Size spectra of lake fish assemblages: responses along gradients of general environmental factors and intensity of lake-use

Abstract

1. The size structure of communities is shaped by biotic and abiotic interactions. Therefore, comparative analyses of size spectra may reveal the major drivers governing patterns and processes in size-structured communities. 2. We tested the suitability of non-taxonomic, size-related variables as tools for elucidating systematic shifts in lake fish assemblages along the gradients of environmental factors and lake-use intensity. Catch data of multimesh gillnets from 78 lowland lakes in northern Germany were analysed. 3. We first identified the correlations, and hence inherent redundancy, among 18 size-related variables. The correspondence between eight weakly correlated size variables and descriptors of lake morphometry, lake productivity, lake-use intensity and taxonomic and functional fish-assemblage composition was tested using ordination by non-metric multidimensional scaling (NMDS). The three axes of the NMDS analysis were strongly correlated with five size variables, which in turn corresponded to lake area, mean and maximum depth, total phosphorus and chlorophyll a concentration, predator abundance and predator/prey length ratios (PPLR). 4. The number of size classes increased with increasing lake area.
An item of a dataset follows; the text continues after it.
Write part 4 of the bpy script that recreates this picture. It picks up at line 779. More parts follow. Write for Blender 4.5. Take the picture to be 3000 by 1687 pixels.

The slopes of normalised length spectra were flatter (less negative) and size diversity was higher in deep, less nutrient-rich lakes and in lakes with a higher numerical predator abundance, indicating a higher relative abundance of large fish. The exponent of the Pareto type II mass spectra was larger and maximum fish length was smaller in shallow, nutrient-rich lakes and in lakes with lower predator biomass and smaller PPLR, indicating a higher relative proportion of medium-sized fish. 5. Analyses of size spectra at regional scales can contribute important information to the evaluation of the ecological quality of lakes. We suggest further studies at a broader range of environmental and geographical scales to understand the subtle response of size-related variables to biotic interactions, abiotic stressors and geographical patterns.